Status and events during M.K.Gandhi stay in our midst

At the time Gandhi was in Mauritius, the population of Mauritius amounted to 371,023 and the number of Indians was 259, 286, yet they were leaderless according to Hugh Tinker. According to several dailies published in English and French, M.K. Gandhi paid a visit to the Supreme Court in company of Henry Bertin who had introduced him to the members of the bar on the 5th November, 1901. It is obvious Gandhi had not met Hindi-speaking Indians that amounted to two thirds of the entire population, and this may have acted as a prelude to send a lawyer, Manilal Doctor, to Mauritius six years later.

Uncertainty of the Steamer from Mauritius

It is important to recall why M. K. Gandhi has said in his letter to K. Hazareesingh in 1936 that, “I stayed in Mauritius for about ten days while my boat was laying at anchor”. According to an advertisement in Le Cernéen published on 24th October, “SS Nowshera is expected to be on or about 31st October, 1901 and will leave for Colombo on 8th November.” This means that before entering the port, the captain may have told the passengers that the boat will stay in Port Louis harbour for about ten days. This may be a valid reason for Gandhi to state the ten days’ stay in Mauritius but in fact his stay was 18 days.

But strange as it may seem, SS Nowshera did not sail from the harbour on the 8th November. Another advert by the same company on 7th, 8th and 11th November stated that the steamer would sail on the 12th, and its destination was not Colombo as stated earlier but Bombay. Yet SS Nowshera did not leave even on the 12th, and the advert on the 13th stated it will leave on the 14th of November, but the steamer did not leave even on the 14th and on that date its departure was fixed on the 15th of November, 1901. In fact, SS Nowshera left Port Louis harbour on the 15th November, 1901, at 5.00 p.m.. There are ample adverts published in several dailies to testify this statement.

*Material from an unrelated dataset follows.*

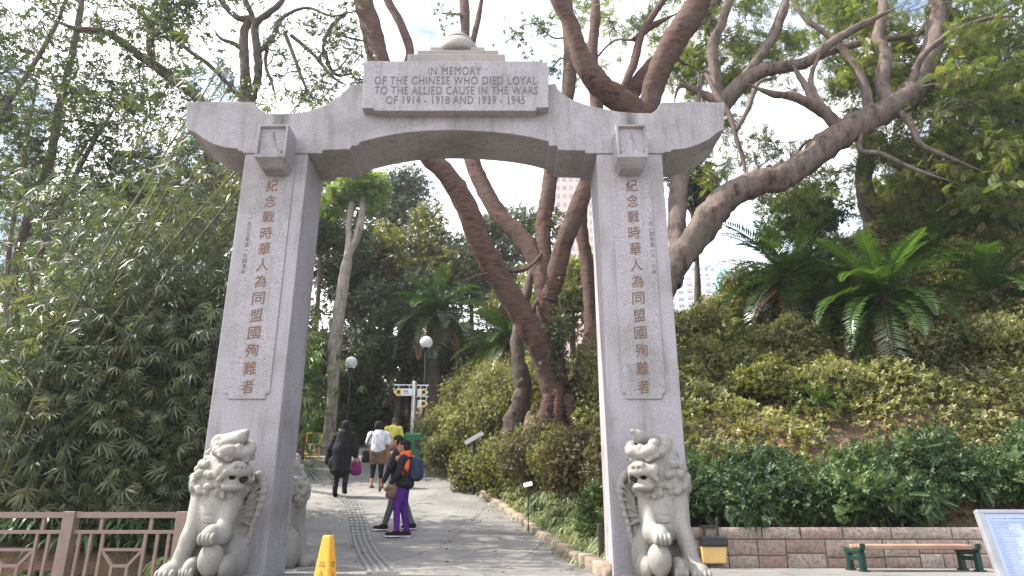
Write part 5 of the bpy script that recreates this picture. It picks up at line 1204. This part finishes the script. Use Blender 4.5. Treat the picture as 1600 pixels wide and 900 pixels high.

According to Les Petites Affiches, the Governor, Charles Bruce had given a Banquet at his residence at Le Réduit on 9th November, 1901 and M.K. Gandhi had attended the social function which he had mentioned in his letter to K. Hazareesingh. Besides, several dailies had said that on 13th November, 1901, the Muslim traders had given a banquet in honour of M. K. Gandhi. There were 200 invitees composed of Muslim and Tamil traders of Port Louis, a few ship captains and a few Municipal Counsellors. It was held in the Anjuman’s Bungalow (Taher Bagh) at Champ de Mars. It was presided by Hajee Ajum Goolam Hossen and thirty eminent guests had shaken hands with M. K. Gandhi. Among the speakers were Ajam Goolam Hossen, Cassam Ajum Piperdy, Rasool Hossen Ellam and Munshi Abdool Cadir, and all of them had praised Gandhi for what he had done to the South African Indian communities. In the end, Gandhi, in his reply, thanked the gathering and specially his host Ahmad Goolam Mohamed. He made some valuable suggestions for the progress of his brethren and admonished his countrymen to give prompt attention to the education of their children.         

 Two versions of the Taher Bagh reception

  A biased version of the Taher Bagh reception was published in the morning paper, the Standard on the 15th November, in which Gandhi’s speech was misinterpreted and the reporter had tried to implicate him in the political upheaval that was raging in Mauritius. As such, it may be assumed that Gandhi had left Mauritius with a copy of the paper at 5.00 p.m.. This may be the reason for Gandhi not mentioning the Taher Bagh reception either in his autobiography or in his letter to K. Hazareesingh. Hence, the organizers realized this faux pas of the Standard and a reshuffled version of the report was prepared and it was sent to all the papers for publication.